The writer started the novel with a familiar narrative about an immigrant living in America. And then comes the twist - he decides to return, and the storyteller can travel along with him. In Kehlmann's view, cinema is an art often entangled with moral compromises. But if someone has managed to escape the Third Reich and make it to Hollywood, the rule is - you don't go back, he said.
Svetlozar Zhelev, an expert on literature, the media and book publishing, said authors of Daniel Kehlmann's calibre rarely visit Bulgaria. He noted that Kehlmann's work consistently intertwines historical figures or events with fiction. "Another crucial theme in his writing is the artist and art itself - the way art and the artist respond to the world," Zhelev added.
Janina Dragostinova, who translated Lichtspiel, admitted that the translation process had its challenges but they were quickly forgotten: "Daniel Kehlmann is probably the only author who makes me laugh out loud while translating."

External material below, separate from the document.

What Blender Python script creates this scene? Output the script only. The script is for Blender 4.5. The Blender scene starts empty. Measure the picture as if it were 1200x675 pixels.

Daniel Kehlmann was born in Munich in 1975. He is the author of the novels Measuring the World, Fame, Me and Kaminski, and Tyll. His plays include The Mentor and Ghosts in Princeton, among others. He has received numerous literary awards, including the Candide Prize (2005), the Literature Prize of the Konrad Adenauer Foundation (2006), the Heinrich von Kleist Prize (2006), the Die Welt Literature Prize (2007), the Thomas Mann Prize (2008), and the Frank Schirrmacher Prize (2018).